IBM and Red Hat Solaris Migration Center

Tech Challenge June 15

Winner: Florin Malita

The Scenario

The only thing that is constant is change. Although the statement is rather glib, it is also fortunate: as you have been promoted to replace the previous network administrator. This is an exciting point in your life: a new job, a new city, and a new relationship (not to drop names, but your new interest has the initials NFS.) The departure of your predecessor was very abrupt and the network setup they left behind was rather unorthodox. The first order of business is to get the network properly configured as your http server is being overwhelmed with requests.

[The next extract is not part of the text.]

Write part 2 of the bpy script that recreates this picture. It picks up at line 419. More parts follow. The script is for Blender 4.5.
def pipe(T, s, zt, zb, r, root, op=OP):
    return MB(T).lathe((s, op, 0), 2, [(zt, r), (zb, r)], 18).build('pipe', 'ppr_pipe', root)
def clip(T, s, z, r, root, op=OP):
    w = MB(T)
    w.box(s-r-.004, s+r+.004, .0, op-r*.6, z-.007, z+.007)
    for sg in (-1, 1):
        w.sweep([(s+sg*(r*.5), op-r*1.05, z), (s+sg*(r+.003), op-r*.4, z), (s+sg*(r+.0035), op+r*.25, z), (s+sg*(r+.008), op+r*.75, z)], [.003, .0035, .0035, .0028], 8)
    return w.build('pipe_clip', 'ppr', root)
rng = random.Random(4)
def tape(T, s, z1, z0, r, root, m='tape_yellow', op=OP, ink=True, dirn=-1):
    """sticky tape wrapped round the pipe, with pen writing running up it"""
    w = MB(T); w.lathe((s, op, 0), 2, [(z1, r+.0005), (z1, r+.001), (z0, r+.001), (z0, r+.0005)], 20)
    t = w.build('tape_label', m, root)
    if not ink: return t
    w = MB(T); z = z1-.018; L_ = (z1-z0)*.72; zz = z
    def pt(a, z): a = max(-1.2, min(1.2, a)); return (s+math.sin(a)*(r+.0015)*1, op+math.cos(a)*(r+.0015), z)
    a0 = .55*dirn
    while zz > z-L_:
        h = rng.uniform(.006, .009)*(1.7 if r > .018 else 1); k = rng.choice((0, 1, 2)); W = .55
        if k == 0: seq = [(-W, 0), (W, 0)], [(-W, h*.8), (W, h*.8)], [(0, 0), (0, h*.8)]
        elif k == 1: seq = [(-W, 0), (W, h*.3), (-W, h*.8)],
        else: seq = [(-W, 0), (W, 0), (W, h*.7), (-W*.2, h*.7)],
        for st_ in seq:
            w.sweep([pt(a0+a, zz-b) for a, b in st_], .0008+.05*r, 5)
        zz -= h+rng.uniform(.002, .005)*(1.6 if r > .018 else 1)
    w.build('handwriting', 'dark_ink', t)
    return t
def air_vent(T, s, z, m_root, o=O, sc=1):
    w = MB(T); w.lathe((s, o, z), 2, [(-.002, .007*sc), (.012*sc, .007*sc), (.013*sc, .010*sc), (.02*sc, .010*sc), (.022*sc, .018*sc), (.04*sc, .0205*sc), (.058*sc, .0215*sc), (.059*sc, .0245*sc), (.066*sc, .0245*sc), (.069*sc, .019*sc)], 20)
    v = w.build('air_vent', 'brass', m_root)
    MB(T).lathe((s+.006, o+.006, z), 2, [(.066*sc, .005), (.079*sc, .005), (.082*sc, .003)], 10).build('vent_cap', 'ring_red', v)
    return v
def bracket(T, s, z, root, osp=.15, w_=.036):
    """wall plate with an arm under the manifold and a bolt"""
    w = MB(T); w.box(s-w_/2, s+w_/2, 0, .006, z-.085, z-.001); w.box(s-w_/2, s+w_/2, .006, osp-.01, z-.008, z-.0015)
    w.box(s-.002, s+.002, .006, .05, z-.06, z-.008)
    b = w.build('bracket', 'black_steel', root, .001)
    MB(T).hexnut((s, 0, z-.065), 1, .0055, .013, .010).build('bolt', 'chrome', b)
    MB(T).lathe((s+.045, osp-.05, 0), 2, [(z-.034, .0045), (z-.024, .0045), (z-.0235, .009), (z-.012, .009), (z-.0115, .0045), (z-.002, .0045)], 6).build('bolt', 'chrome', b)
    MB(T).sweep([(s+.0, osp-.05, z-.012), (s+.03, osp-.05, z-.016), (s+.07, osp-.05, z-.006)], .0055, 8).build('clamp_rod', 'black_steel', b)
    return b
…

Your Tux static content server is connected to your static php, cgi-script disk, assume that the disk is high-availability, and is also connected to a http server and a https server. The problem is that the http server is being overwhelmed while the load on the https box is nominal. Both the http server and the https server are connected to tomcat servers which are accessing a db2 storage array.

[Click here for a graphical representation of the current configuration. Numbers provided are relative measurements of load stress. In regards to my drawing abilities...I know...I know]

The Question

  1. Assume that you are allowed to re-purpose the existing Tux machine and add four additional servers. A Cisco router is available to port forward https and http traffic to different machines. However, it can not do load balancing on its own. How would you distribute the http load using Red Hat solutions (i.e. no third party software)?

The Answer

  1. LVS/IPVS load balancing as provided by the Red Hat Cluster Suite.

    Turn the TUX box into an LVS load balancer

    Of the 4 available systems, add 3 more HTTP servers and one more HTTPS server

    Configure the TUX/LVS box to balance 2 virtual services: HTTP (4 real servers) and HTTPS (2 real servers)

    This should bring the load down at about +3 on the HTTP servers and +2 on the HTTPS servers.